— Begin SOURCE DATA —
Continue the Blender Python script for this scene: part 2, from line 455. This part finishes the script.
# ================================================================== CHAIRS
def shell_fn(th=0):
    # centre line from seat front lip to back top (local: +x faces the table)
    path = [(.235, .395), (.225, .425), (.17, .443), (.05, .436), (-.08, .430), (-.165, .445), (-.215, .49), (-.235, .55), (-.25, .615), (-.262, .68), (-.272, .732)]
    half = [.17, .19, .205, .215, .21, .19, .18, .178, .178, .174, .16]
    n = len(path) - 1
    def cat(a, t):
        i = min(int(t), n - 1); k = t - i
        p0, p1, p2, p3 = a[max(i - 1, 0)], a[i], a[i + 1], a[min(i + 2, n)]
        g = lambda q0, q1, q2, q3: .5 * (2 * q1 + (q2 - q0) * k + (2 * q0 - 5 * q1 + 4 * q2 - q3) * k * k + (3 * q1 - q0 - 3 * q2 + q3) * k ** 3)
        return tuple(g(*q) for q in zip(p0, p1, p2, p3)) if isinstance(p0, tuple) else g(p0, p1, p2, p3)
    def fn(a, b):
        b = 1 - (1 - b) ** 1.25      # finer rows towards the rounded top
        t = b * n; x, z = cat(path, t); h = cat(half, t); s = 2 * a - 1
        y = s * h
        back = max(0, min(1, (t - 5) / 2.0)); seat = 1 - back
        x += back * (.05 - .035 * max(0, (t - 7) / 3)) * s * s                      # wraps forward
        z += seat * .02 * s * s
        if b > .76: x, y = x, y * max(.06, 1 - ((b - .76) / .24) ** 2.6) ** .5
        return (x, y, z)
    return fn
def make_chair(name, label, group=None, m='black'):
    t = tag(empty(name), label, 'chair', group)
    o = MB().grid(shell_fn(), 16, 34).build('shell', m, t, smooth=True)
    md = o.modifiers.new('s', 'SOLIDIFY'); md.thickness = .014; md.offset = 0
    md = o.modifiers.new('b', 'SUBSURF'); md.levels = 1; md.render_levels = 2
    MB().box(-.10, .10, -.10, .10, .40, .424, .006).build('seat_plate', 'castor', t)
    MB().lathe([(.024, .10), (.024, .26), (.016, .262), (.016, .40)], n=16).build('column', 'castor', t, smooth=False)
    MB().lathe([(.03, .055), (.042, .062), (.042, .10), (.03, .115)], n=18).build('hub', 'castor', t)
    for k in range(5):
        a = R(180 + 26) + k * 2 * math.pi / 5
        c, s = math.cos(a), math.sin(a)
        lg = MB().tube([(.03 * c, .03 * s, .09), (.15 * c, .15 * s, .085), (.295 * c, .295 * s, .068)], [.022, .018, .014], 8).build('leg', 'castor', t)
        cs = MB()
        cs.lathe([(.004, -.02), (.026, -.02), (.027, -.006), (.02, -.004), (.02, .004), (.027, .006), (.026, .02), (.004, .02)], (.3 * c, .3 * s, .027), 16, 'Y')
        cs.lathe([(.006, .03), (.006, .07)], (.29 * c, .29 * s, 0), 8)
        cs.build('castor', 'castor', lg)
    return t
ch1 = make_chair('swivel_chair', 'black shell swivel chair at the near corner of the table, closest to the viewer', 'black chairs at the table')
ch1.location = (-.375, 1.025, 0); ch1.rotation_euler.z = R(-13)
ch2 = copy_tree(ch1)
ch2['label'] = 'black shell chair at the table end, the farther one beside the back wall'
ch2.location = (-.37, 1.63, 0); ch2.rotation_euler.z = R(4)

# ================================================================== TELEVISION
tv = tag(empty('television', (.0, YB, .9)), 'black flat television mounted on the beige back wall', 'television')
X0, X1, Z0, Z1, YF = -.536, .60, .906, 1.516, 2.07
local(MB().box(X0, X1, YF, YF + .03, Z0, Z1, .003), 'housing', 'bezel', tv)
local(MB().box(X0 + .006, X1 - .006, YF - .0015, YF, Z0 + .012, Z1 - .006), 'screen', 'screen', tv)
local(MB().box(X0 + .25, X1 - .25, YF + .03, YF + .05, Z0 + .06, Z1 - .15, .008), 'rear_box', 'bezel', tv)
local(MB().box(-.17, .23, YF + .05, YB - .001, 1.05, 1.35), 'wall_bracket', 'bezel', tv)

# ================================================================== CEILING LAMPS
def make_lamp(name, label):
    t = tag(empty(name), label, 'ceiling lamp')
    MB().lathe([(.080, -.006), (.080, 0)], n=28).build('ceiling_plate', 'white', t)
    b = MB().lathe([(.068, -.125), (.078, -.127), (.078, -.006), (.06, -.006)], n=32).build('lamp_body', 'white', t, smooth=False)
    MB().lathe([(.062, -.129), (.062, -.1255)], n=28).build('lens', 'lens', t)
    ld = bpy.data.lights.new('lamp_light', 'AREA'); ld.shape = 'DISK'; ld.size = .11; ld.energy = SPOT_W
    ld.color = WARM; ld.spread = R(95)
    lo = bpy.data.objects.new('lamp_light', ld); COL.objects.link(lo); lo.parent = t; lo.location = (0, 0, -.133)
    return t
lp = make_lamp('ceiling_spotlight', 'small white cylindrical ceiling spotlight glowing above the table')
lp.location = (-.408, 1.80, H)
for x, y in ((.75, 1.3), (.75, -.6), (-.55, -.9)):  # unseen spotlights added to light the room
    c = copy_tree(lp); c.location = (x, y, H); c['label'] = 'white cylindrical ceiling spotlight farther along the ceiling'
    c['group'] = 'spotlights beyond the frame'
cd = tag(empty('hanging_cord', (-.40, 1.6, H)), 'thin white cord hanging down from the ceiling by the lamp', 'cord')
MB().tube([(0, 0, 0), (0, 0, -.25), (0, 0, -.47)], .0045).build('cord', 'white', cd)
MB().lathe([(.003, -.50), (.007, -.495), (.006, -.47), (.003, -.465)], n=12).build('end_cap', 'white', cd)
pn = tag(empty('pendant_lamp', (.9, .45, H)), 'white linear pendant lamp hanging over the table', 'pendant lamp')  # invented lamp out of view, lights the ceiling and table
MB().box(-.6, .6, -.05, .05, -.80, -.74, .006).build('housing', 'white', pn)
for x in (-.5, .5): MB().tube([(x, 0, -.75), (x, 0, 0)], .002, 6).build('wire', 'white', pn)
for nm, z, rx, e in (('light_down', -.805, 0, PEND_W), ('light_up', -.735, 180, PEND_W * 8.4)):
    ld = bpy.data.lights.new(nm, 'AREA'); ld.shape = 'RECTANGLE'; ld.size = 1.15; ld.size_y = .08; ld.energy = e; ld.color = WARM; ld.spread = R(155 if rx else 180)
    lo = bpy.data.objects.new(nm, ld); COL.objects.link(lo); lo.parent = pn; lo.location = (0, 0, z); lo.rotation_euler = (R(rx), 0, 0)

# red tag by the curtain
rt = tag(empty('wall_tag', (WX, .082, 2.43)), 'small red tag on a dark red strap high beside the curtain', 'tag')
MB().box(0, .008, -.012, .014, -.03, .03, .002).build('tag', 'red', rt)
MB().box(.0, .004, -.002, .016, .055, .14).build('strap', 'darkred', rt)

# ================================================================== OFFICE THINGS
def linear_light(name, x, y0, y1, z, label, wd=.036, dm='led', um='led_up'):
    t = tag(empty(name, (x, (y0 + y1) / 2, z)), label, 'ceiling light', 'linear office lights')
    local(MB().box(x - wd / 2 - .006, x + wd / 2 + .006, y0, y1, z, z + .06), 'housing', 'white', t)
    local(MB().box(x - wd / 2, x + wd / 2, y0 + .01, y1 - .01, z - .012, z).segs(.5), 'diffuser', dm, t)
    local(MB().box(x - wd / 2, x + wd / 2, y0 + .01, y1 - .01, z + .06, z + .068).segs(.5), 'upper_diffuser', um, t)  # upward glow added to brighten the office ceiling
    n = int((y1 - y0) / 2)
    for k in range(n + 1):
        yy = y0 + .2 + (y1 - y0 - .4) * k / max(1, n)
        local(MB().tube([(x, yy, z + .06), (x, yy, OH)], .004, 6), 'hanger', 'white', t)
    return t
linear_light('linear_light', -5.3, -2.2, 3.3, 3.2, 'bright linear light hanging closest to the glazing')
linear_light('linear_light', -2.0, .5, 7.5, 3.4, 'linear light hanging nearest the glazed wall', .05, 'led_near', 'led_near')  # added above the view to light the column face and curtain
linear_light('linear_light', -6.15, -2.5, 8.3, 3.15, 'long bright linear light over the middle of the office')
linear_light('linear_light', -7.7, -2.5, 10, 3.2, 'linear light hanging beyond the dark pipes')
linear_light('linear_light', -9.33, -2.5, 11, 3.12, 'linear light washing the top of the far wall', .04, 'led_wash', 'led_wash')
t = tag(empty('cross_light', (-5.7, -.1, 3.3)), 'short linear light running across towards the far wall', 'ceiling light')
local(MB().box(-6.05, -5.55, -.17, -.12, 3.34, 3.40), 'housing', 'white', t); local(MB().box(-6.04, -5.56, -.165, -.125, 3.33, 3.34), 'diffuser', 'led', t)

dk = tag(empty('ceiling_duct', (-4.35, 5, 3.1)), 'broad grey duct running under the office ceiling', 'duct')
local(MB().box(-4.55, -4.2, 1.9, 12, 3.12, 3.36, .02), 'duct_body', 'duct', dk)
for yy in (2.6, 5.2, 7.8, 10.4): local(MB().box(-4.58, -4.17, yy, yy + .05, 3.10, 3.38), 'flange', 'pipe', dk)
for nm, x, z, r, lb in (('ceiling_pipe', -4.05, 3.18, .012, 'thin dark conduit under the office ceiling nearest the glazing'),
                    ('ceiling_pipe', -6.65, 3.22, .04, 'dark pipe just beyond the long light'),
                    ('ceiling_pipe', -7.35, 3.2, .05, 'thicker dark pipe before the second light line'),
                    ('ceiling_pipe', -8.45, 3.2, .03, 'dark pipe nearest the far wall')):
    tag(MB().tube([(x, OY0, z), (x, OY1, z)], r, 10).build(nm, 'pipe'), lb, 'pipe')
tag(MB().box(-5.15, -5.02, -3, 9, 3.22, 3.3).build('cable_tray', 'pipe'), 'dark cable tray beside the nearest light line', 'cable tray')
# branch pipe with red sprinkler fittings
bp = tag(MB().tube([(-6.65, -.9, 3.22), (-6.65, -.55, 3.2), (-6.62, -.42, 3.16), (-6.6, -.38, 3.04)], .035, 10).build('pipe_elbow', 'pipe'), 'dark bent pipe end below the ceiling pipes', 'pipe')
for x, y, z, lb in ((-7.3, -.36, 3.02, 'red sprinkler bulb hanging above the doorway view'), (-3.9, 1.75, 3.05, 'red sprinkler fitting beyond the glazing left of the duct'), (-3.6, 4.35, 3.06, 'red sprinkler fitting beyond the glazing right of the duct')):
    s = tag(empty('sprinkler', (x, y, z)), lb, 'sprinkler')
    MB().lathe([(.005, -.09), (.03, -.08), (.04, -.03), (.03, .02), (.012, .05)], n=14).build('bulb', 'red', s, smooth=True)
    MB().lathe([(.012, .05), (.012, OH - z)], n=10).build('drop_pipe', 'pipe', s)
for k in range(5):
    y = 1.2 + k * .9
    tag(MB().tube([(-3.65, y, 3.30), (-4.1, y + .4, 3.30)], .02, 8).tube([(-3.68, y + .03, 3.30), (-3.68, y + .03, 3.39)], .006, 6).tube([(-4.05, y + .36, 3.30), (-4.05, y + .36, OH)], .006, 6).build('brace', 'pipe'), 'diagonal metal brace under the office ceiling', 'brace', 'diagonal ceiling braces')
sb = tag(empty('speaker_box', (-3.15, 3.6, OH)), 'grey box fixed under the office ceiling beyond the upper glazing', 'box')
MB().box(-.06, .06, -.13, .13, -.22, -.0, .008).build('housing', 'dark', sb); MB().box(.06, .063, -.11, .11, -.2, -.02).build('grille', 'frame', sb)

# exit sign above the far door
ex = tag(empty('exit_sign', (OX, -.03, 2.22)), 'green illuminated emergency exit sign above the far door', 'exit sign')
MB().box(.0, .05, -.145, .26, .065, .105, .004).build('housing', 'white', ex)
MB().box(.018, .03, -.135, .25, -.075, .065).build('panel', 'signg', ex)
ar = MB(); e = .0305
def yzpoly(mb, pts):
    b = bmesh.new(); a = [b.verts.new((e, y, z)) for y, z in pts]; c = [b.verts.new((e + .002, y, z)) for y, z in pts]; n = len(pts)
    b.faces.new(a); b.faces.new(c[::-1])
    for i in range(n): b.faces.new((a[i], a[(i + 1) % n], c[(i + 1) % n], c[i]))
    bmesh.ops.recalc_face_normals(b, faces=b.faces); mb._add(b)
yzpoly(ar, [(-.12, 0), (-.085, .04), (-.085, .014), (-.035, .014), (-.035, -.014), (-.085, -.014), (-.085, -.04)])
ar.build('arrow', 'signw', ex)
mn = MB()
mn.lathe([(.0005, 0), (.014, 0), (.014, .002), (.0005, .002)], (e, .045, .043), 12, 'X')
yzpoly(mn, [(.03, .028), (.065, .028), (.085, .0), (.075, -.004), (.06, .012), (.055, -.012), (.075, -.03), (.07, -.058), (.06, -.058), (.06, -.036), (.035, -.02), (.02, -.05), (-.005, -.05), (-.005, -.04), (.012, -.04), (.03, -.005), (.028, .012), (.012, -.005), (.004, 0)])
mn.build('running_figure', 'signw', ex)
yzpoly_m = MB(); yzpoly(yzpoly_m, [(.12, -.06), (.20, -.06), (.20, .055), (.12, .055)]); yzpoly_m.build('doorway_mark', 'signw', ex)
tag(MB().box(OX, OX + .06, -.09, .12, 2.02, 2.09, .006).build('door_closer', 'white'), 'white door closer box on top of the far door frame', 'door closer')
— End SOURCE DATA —
### YOUR OBJECTIVE
Only lines with the string "from" belong in your answer; copy each one.

### FINAL RESULT
Continue the Blender Python script for this scene: part 2, from line 455. This part finishes the script.
    # centre line from seat front lip to back top (local: +x faces the table)
cd = tag(empty('hanging_cord', (-.40, 1.6, H)), 'thin white cord hanging down from the ceiling by the lamp', 'cord')